Circuit-based nonlinear microwave models can also be directly extracted from large-signal measurements for a targeted range of operation. Examples of SOS-MOSFET and GaN models extracted and verified using a few real-time active load pull (RTALP) measurements will be presented. The efficient phase sweeping of the RTALP drastically reduces the number of large-signal measurements needed for the model development and verification while maintaining the same intrinsic voltage coverage as in conventional passive or active load–pull systems. The bias dependence of the charges and device IV characteristics can then be simultaneously extracted from these large-signal RF measurements using artificial neural networks (ANN).

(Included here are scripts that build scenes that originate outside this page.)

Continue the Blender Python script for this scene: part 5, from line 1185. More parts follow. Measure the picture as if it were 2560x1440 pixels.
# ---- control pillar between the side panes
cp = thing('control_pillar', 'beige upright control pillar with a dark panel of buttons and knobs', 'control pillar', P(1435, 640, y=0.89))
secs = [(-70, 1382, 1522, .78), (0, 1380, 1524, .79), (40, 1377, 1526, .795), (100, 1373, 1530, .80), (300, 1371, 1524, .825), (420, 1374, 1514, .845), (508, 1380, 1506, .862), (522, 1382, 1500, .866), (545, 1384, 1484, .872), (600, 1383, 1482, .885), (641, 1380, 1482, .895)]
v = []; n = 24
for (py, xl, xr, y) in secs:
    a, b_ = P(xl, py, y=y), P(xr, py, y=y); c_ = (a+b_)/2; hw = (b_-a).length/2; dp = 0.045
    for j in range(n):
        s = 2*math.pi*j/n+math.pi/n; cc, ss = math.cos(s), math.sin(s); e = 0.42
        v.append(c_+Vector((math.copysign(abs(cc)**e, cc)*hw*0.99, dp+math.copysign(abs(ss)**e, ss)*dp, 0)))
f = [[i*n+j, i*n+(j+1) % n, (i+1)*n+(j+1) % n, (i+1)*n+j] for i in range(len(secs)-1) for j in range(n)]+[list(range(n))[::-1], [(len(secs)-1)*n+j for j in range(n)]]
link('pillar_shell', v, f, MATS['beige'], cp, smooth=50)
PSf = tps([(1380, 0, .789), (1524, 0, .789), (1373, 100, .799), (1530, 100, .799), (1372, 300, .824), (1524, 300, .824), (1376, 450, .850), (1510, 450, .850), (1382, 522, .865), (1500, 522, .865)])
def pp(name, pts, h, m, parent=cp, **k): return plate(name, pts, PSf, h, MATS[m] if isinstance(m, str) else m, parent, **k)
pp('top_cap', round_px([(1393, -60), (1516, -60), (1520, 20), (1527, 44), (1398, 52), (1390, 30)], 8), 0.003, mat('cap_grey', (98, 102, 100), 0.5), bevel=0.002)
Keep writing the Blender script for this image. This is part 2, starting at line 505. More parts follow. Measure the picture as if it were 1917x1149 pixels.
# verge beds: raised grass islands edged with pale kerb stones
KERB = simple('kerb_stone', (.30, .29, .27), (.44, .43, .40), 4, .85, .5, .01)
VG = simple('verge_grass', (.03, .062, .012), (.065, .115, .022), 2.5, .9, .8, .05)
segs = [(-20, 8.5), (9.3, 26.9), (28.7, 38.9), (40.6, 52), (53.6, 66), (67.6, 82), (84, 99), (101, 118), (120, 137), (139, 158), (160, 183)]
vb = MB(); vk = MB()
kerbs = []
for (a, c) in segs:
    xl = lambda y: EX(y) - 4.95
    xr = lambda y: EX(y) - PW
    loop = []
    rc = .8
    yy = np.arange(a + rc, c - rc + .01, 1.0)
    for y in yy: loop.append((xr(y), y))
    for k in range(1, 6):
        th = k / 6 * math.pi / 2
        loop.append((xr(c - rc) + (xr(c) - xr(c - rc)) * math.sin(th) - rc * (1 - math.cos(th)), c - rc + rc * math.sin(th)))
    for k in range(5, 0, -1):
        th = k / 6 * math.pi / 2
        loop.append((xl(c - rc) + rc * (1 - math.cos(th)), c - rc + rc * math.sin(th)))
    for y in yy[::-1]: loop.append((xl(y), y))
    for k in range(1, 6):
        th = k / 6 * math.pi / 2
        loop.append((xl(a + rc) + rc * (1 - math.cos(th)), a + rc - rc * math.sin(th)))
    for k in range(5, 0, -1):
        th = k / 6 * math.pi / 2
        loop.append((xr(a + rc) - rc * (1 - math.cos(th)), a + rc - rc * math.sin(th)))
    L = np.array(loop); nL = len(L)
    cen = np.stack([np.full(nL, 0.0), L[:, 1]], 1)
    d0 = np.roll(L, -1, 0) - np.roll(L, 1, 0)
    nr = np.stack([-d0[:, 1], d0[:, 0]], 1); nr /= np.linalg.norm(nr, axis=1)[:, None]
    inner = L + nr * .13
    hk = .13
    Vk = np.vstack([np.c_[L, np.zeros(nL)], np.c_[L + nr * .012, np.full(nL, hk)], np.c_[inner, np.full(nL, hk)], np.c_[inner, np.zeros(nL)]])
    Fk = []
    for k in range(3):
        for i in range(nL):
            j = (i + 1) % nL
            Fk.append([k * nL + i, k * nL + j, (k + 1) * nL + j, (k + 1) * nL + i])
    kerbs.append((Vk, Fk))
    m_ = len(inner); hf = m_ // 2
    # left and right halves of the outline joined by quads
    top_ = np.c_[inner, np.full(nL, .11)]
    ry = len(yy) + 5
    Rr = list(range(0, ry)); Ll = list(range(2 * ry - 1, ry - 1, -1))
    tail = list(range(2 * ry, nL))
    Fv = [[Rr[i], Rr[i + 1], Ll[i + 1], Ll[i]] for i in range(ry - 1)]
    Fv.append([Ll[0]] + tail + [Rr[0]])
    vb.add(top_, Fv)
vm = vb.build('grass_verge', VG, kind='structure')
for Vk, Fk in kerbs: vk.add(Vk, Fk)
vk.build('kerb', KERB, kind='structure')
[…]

NVNA’s also find application in the design of power amplifiers (PA). To optimize the power efficiency of PAs, specific internal modes of operation are usually targeted at the device current source reference planes as estimated using nonlinear deembedding. However given the tremendous large search space for the multi-harmonic terminations for waveform engineering, it is beneficial to first use a nonlinear embedding device model to predict from the desired internal mode of operation, the required amplitude and phase of the multi-harmonic incident waves at the transistor measurement reference planes. The verification of the resulting amplifier power efficiency optimization can then be performed using NVNA measurements. Examples of such design for Doherty and Chireix amplifiers will be presented.

In addition to CW signals, pulsed or modulated signals can also be measured by NVNAs. This is particularly important for nonlinear devices such SOS-MOSFET or GaN HEMTs which are affected by various low-frequency memory effects such as parasitic bipolar junction transistor effects, self-heating, and cyclostationary charging of traps. Recent techniques reported for low-duty rate pulsed and modulated RF NVNA measurements will be reviewed to shine new light in the time-varying response of transistors excited by high peak to average power ratio (PAPR) modulated signals.

Finally, recent advances in nonlinear measurements such as the vector signal network analyzer (VSNA) which can be used as both a VSA and a VNA (and NVNA) demoed with GHz bandwidth, 20,000 sub-carrier OFDM signals with high amplitude and phase resolution to calculate EVM will be presented.